Zdjęcie pokazuje stabilne ułożenie ciała Trumpa (poza stopami na palcach - co może wskazywać chęć wstania i zakończenia dyskusji), natomiast Zełenski używa manipulatorów, czyli gestów, które najczęściej mają rozładować nagromadzony w ciele stres
- ocenił dalej ekspert, podkreślając też, że "jednak jest to fotografia i ciężko z niej wywnioskować więcej". - Zełenski siedzi czujnie na krześle, mniej wygodna pozycja, nie prezentuje go to jako osobę w komforcie, Trump bardziej rozsiadł się na krześle - zauważył również Konrad Gładyszek. - Na drugim zdjęciu widać, że Zełenski, mówiąc do Trumpa, używa gestu zewnętrznej części dłoni skierowanej ku górze. Choć z tej perspektywy wygląda na dość powściągliwy, symbolizuje chęć próbowania okazania władzy" - dodał specjalista.
Na ostatnim ze zdjęć możemy zobaczyć krótką interakcję między wspominaną czwórką przywódców państw.
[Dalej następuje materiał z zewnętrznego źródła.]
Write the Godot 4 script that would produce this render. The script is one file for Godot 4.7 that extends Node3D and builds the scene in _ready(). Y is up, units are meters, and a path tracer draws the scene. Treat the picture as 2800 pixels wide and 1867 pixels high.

Specjalista dostrzegł na fotografii pewien ważny gest, który wykonał względem Zełenskiego prezydent Francji. "Macron kładąc rękę na ramieniu Zełenskiego wysyła mocny sygnał dominacji. Pozwala sobie na bardzo dużo" - ocenił dla Plotka ekspert. "Wykorzystał moment, w którym ten ściskał dłoń innej osoby. Na pewno pozostali to widzieli i zwrócili uwagę, że Macron pozwala sobie na wiele" - podsumował spotkanie prezydentów Konrad Gładyszek.